In the second reading this morning, Saint Paul tells us something about being a parish and being a Church. He tells us we are one.
We are like one body, made up of many different parts. Just take a look around you and you will see the many different parts. Some are big and some are small, some are very young and others of us are, well, let’s just say more mature. Some are really good at one thing or another and others are, well, good at other stuff.
It’s just like the body. There’s a head and an eye and a foot. All very different, but all a part of the same body. All very different, but all “given to drink of one Spirit.”
Which makes us all equal and all one. Paul puts it well: If the hand were to say to the eye, I am better than you because I can grasp things and pick them up. The eye could say, “Yeah, watch what happens when I close my eye lids. Good luck picking. up anything now!”
Or the eye could say to the foot, “See how much better I am than you…way up here on top of the body. All you can do is shuffle through the dirt, but I can see the most beautiful sights in far flung parts of the world. “Oh yeah, the foot might respond,” good luck seeing all those great things, because I am going to stand right here and never move again.”
The parts of the body might well bicker with each other, each believing they are more important than all the others, but each remains a part of the body and each is indispensable to the work of all. And it is only by recognizing their radical unity and equality that they accomplish anything at all.
No one is better than anyone else in the Church, for in the Body of Christ there is neither Greek nor Jew, Slave nor Free, Male nor Female, but all are one in him. There is neither French nor Irish, Bright nor slow, rich nor poor, but all are one in him.
And every time we get up on our high horse and think we are better than “that poor thing over there” we get into trouble. For we forget, as Saint Theresa used to tell us, that it is in our littleness that we find greatness and in loving, not being jealous of others, that we find happiness. Did you ever hear what she wrote about the flowers God gives us in the springtime?

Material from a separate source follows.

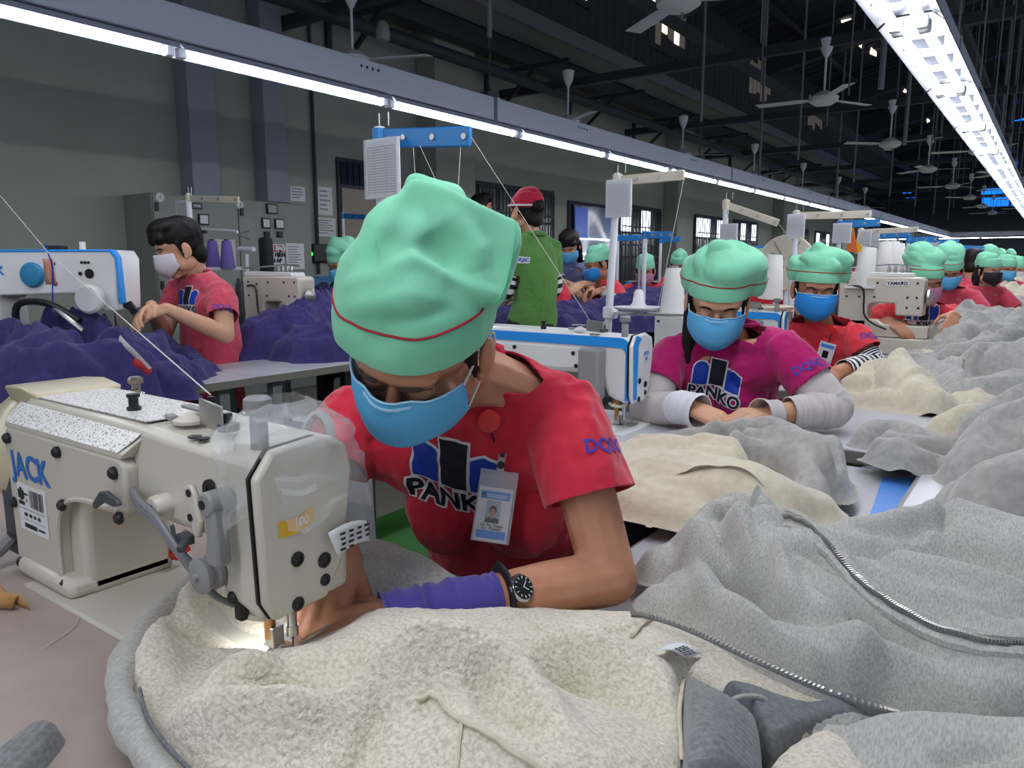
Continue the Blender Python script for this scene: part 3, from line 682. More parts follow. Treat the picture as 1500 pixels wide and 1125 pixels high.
    if stripe:
        st = [(-.07, .09), (-.052, .09), (-.048, .235), (-.03, .252), (-.06, .262), (-.078, .235)]
        MB().prism(st, L(.0625, 0, 0), Y, Z, .001).build('face_stripe', 'blue_stripe', hd)
        MB().prism([(-.02, .185), (.015, .185), (.02, .2), (.012, .225), (-.018, .225), (-.024, .205)], L(.0625, 0, 0), Y, Z, .0012).build('badge', 'paper', hd, bevel=.0005)
        decal(text_mesh('JACK', .013, .0006), L(.0642, -.002, .211), Y, Z, 'badge_name', 'logo_blue', hd)
        decal(text_mesh('A5', .012, .0006), L(.0642, -.002, .196), Y, Z, 'badge_model', 'logo_blue', hd)
        span((-.085, -.118, .085), (-.02, -.071, .225)).build('control_box', 'plastic_grey', t, bevel=.008, seg=3)
    # top fittings: pressure knob, thread guides, tension, studs
    MB().lathe([(.0095, 0), (.0095, .034), (.008, .036), (.008, .04), (.0135, .041), (.015, .046), (.0145, .054), (.011, .057), (.006, .055)], L(.02, -.045, .255), None, 18).build('pressure_knob', 'plastic_grey', t)
    mb = MB(); mb.bar(L(-.105, -.035, .28), L(-.045, -.045, .278), .003, .032); mb.build('guide_plate', 'steel', t, bevel=.002)
    mb = MB(); mb.bar(L(-.16, -.02, .278), L(-.105, -.028, .279), .012, .004); mb.bar(L(-.155, -.045, .27), L(-.135, -.05, .27), .01, .006); mb.build('thread_guide', 'plastic_grey', t, bevel=.001)
    MB().lathe([(.02, 0), (.021, .004), (.012, .008), (.004, .012)], L(-.125, -.035, .264), None, 18).build('tension_disc', body, t)
    MB().cyl(L(-.105, -.02, .265), L(-.105, -.02, .295), .004).build('guide_post', 'black', t)
    MB().lathe([(.008, .262), (.009, .27), (.006, .272), (.006, .282), (.008, .283), (.008, .287)], L(-.245, -.04, 0), None, 12).build('stud', 'black', t)
    for x in (-.068, -.052): MB().lathe([(.0075, 0), (.0075, .0015)], L(x, -.066, .2595), None, 12).build('oil_hole', 'black', t)
    mb = MB(); mb.lathe([(.012, .264), (.012, .272), (.005, .274), (.005, .284)], L(-.05, -.035, 0), None, 12); mb.build('thread_tension', 'plastic_dark', t)
    # needle bar, presser foot, lamp
    MB().cyl(L(0, 0, .03), L(0, 0, .1), .0062, n=12).build('needle_bar', 'chrome', t)
    MB().lathe([(.006, .03), (.0075, .03), (.0075, .018), (.003, .015), (.0011, .012), (.0008, -.002)], L(0, 0, 0), None, 10).build('needle', 'chrome', t)
    MB().lathe([(.0085, .095), (.0085, .055), (.0065, .048), (.0065, .02)], L(-.012, -.022, 0), None, 12).build('presser_bar', 'brass', t)
    pf = MB(); pf.box(L(-.01, -.018, .022), (.016, .016, .024)); pf.bar(L(-.006, -.014, .012), L(0, -.002, .004), .014, .004); pf.box(L(.002, .004, .004), (.014, .03, .003)); pf.build('presser_foot', 'steel', t, bevel=.001)
    MB().tube(spline([L(.03, .03, .026), L(.015, .01, .012), L(.006, .004, .006)], 4), .0018, 6).build('thread_wiper', 'steel', t)
    lm = MB().box(L(-.03, -.045, .075), (.022, .02, .026)).build('lamp_head', 'black', t, bevel=.004)
    MB().tube(spline([L(-.02, -.05, .07), L(.0, -.06, .066), (L(.02, -.052, .066)), L(.028, -.04, .07)], 5), .0042, 8).build('finger_guard', 'cream_metal', t)
    MB().lathe([(.004, 0), (.006, .004)], L(-.02, -.03, .058), None, 10).build('lamp_lens', mat('led_white', 'ffffff', .3, emit=6) if 'led_white' not in M else 'led_white', lm)
    if not detail: return t
    # rear of the head: levers, holes, knee roller, cable loom
    def disc(name, x, z, r, h, m, y=ym): return MB().lathe([(r, 0), (r, h*.8), (r*.85, h), (r*.3, h), (r*.25, h*.6)], L(x, y, z), frame((0, -1, 0)), 18).build(name, m, t)
    disc('plug', -.028, .208, .0125, .004, 'black'); disc('plug', -.03, .175, .0095, .003, 'plastic_grey'); disc('boss', -.118, .175, .014, .02, body); 
    bk = MB().prism([(-.075, .205), (-.06, .21), (-.052, .2), (-.05, .18), (-.044, .17), (-.05, .15), (-.06, .15), (-.066, .17), (-.072, .19)], L(0, ym, 0), X, Z, .006).build('thread_bracket', body, t, bevel=.002)
    for z in (.2, .172): MB().lathe([(.0045, 0), (.0045, .001)], L(-.062, ym-.0065, z), frame((0, -1, 0)), 10).build('screw', 'black', bk)
    lv = MB(); lv.cyl(L(.005, ym, .205), L(.005, ym-.03, .205), .0135, n=18); lv.prism([(-.001, .205), (.017, .205), (.02, .17), (.022, .145), (.018, .138), (.002, .138), (-.002, .145), (.001, .17)], L(0, ym-.012, 0), X, Z, .016); lv.build('lifting_lever', 'plastic_grey', t, bevel=.003)
    MB().lathe([(.005, 0), (.005, .001)], L(.002, ym-.0302, .205), frame((0, -1, 0)), 10).build('lever_pin', 'black', t)
    wh = MB().lathe([(.019, 0), (.02, .006), (.013, .009), (.013, .013), (.019, .016), (.02, .021), (.015, .024), (.005, .024), (.004, .028)], L(-.025, ym-.002, .118), frame((0, -1, 0)), 20).build('bobbin_wheel', 'plastic_grey', t)
    for d, r in ((0, .0036), (.006, .0036), (-.006, .003)):
        pts = spline([L(-.178, ym-.008, .178+d), L(-.14, ym-.022, .176+d), L(-.10, ym-.024, .165+d*.8), L(-.07, ym-.022, .14+d*.6), L(-.048, ym-.014, .115+d), L(-.036+d, ym-.004, .09), L(-.022+d, ym+.012, .075), L(-.012, ym+.03, .07)], 6)
        MB().tube(pts, r, 8).build('cable', 'cable_grey', t)
    mb = MB(); mb.prism([(-.225, .165), (-.205, .183), (-.19, .186), (-.165, .18), (-.16, .174), (-.175, .17), (-.195, .172), (-.222, .158)], L(0, ym-.03, 0), X, Z, .006); mb.build('cable_hook', 'plastic_dark', t, bevel=.002)
    mb = MB(); mb.cyl(L(-.062, ym-.012, .148), L(-.045, ym-.03, .146), .005); mb.box(L(-.066, ym-.012, .148), (.018, .014, .012)); mb.build('cable_clip', 'plastic_dark', t, bevel=.002)
    MB().prism([(-.045, .098), (-.028, .1), (-.012, .078), (-.03, .07)], L(0, ym+.02, 0), X, Z, .003).build('take_up_cover', 'steel', t)
    mb = MB(); mb.box(L(.0, ym+.01, .078), (.014, .012, .03)); mb.cyl(L(.0, ym+.004, .092), L(.0, ym-.004, .092), .0075); mb.build('lifter_knob', 'black', t, bevel=.003)
    # motor housing, hand wheel guard, pillar foot
    mb = MB(); mb.lathe([(.03, 0), (.085, .01), (.1, .04), (.1, .09), (.08, .12), (.03, .13)], L(-.5, -.0, .165), frame((-1, 0, 0)), 24); mb.build('motor_cover', mat('cream_glossy', 'c9bd9c', .35, coat=.4), t)
    MB().prism(arc(-.44, .0, .12, 25, 155), L(-.50, 0, .15), Y, Z, .05)
    mb = MB(); mb.loft([[L(x, y_*s, .263+.014*k_) for y_ in (-.072, .05)] + [L(x, y_*s*.9, .25) for y_ in (.05, -.072)] for x, s, k_ in ((-.60, .7, -.5), (-.56, .95, .6), (-.5, 1.0, .9), (-.45, 1, .4))]); mb.build('rear_hump', 'cream_glossy', t, bevel=.006)
    span((-.56, -.088, .02), (-.515, -.03, .2)).build('terminal_box', 'plastic_dark', t, bevel=.006)
    MB().tube(spline([L(-.53, -.09, .05), L(-.55, -.12, .02), L(-.62, -.16, .012), L(-.7, -.2, .012)], 6), .009, 8).build('power_cable', 'cable_grey', t)
    MB().span(L(-.5, -.1, .003), L(-.335, .05, .03)).build('pillar_foot', body, t, bevel=.01)
    # crumpled clear film bagged over the head
    bm = MB(); n1, n2 = 26, 18; rows = []
    r3 = random.Random(2)
    for i in range(n2):
        v = i/(n2-1); row = []
        for k in range(n1):
            a = 2*PI*k/n1; R_ = 1.0
            cy = -.02+.02*v; rad_y = .072+.012*math.sin(3*a)+.01*v; rad_x = .05+.01*math.cos(2*a)
            z = .305-.125*v; s = math.sin(min(1, v*2.2+.25)*PI/2)
            p = L(.025+math.cos(a)*rad_x*s, cy+math.sin(a)*rad_y*s*(1.12 if math.sin(a) > 0 else 1), z+.012*math.sin(5*a+1)*v)
            nv = vnoise(np.array([[p.x, p.y, p.z]]), 60, 3)[0]*.007+vnoise(np.array([[p.x, p.y, p.z]]), 140, 5)[0]*.004
            row.append(p+Vector((math.cos(a)*nv, math.sin(a)*nv, nv*.5)))
        row.append(row[0]); rows.append(row)
    bm.grid(rows); bm.build('film_bag', 'film', t, smooth=True)
    tg = MB(); c0 = L(.066, .03, .178)
    tg.grid([[c0+Y*(u*.052-.03+.008*v)+Z*(-.02-v*.028+.006*math.sin(3*u))+X*(.004+.006*math.sin(2*u+v)) for u in np.linspace(0, 1, 6)] for v in np.linspace(0, 1, 5)])
    tgo = tg.build('paper_tag', 'paper', t, solid=.0006)
    rs = [(.005+.012*(k % 4)+.001*(k % 3), -.006-.006*(k//4), .013+.012*(k % 4), -.003-.006*(k//4)) for k in range(14)]
    decal(rects2(rs), c0-Y*.026+Z*-.018+X*.0125, Y, Z, 'tag_print', 'print_black', tgo)
    yl = MB(); yl.grid([[L(.0628, -.058+.045*u, .186+.006*u-.018*v-.004*math.sin(PI*u)) for u in np.linspace(0, 1, 7)] for v in (0, 1)]); ylo = yl.build('yellow_sticker', 'yellow', t)
    decal(text_mesh('100', .013, .0004), L(.0634, -.03, .179), Y, Z+Y*.1, 'sticker_number', 'print_white', ylo)
    return t
NEEDLE = (-.694, .522, TZ)
jack = lockstitch(NEEDLE, 'sewing_machine', 'cream lockstitch machine with blue lettering and film-wrapped head, nearest the camera')
led = bpy.data.lights.new('needle_lamp', 'SPOT'); led.energy = .3; led.spot_size = 2.7; led.spot_blend = .9; led.shadow_soft_size = .012
lo = bpy.data.objects.new('needle_lamp', led); COL.objects.link(lo); lo.location = Vector(NEEDLE)+Vector((-.02, -.03, .055)); lo.rotation_euler = (math.radians(22), math.radians(4), 0)
tag(lo, 'small white needle lamp under the head of the nearest machine', 'lamp')
m2 = lockstitch((-.95, 1.86, TZ), 'sewing_machine', 'white lockstitch machine with bright blue stripe before the woman in magenta', 'machine_white', True, False)
m3 = copy_tree(m2, (-.93, 3.15, TZ), 0, 'white and blue machine before the coral worker in striped cuffs')
for i, (y, who) in enumerate(((5.72, 'worker in pale blue mask'), (7.0, 'black mask worker'), (8.3, 'far green-scarf workers'))): copy_tree(m2, (-.95, y, TZ), 0, 'white and blue machine by the ' + who)
for i, (x, y, who) in enumerate(((-3.45, 4.55, 'red worker with bright blue mask'), (-3.4, 6.12, 'worker with dark pink mask'), (-3.4, 7.68, 'hidden worker behind the magenta woman'))): copy_tree(m2, (x, y, TZ), 0, 'white and blue machine of the left line by the ' + who)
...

“Our Lord has explained this mystery to me. He showed me the book of nature, and I understood that every flower created by him is beautiful, that the brilliance of the rose and the whiteness of the lily do not lessen the perfume of the violet or the sweet simplicity of the daisy. I understood that if all the lowly flowers wished to be roses, nature would lose its springtime beauty, and the fields would not longer be enameled with lovely colors. And so it is in the world of souls, Our Lord’s living garden. He has been pleased to create great Saints who may be compared to the lily and the rose, but he has also created little ones, who must be content to be daisies or simple violets flowering at his feet, and whose mission it is to gladden his Divine Eyes when he looks down upon them. And the more gladly they do his will the greater their perfection.”
So, through the intercession of Saint Theresa and Saint Paul, may we love all the flowers of God’s Church and cherish the people sitting behind you and in front of you, in the back pew and the front, as truly gifts from God.